I rush out into the day, I must bring “it” to pass, I must do all I can to make sure “it” works, everything is just right, isn’t it? I check again just to be sure, yes… everything is fine. The sun is still shining, the winds are mild, and the air is cool. So I rush ahead. It appears everyone and everything knows I’m going to accomplish “it” today because everything is just falling in place. I’m happy, after waiting this long, certainly “it” must be accomplished today.

And then, just at the time when “it” is supposed to happen, “it” doesn’t.

The wind has changed, becoming wild, swirling fiercely all about, taking everything in it’s presence away, and upturning all in it’s path. The sun runs away seeking cover behind the clouds which have gathered fiercely to support the wind in its fight against the accomplishment of “it”. And my ensemble of singing birds? They’ve disappeared! Not even one is left behind to lift my soul and persuade me to go on. You ask “persuade me to go on?” yes, persuade me to go on for I have given up. After waiting for “it” for so long, now nothing!
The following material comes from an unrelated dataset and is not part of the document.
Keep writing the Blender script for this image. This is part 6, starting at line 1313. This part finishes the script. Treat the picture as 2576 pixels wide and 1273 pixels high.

I’m crestfallen. I’d been so expectant, waiting for “it” to happen. It is the end of another cycle and again, I haven’t accomplished “it”.

“If you wait for perfect conditions, you will never get anything done”- The Bible

The reality of life is that there are no perfect conditions/ situations/ environments/ circumstances etc. “Waiting for Godot” as I like to call it is the best killer of so many dreams. Also known as procrastinating; waiting till everything seems right before taking a step has killed dreams before they even saw the light of day. The truth is that, the sun will not always shine, neither will the wind always blow. Things will not always turn out the way we expect every time, so we need to be prepared to act irrespective of our external environment.

If we think about it real hard, we'll realise that we can create our own environment. You can determine your weather! So get up and go right now!!!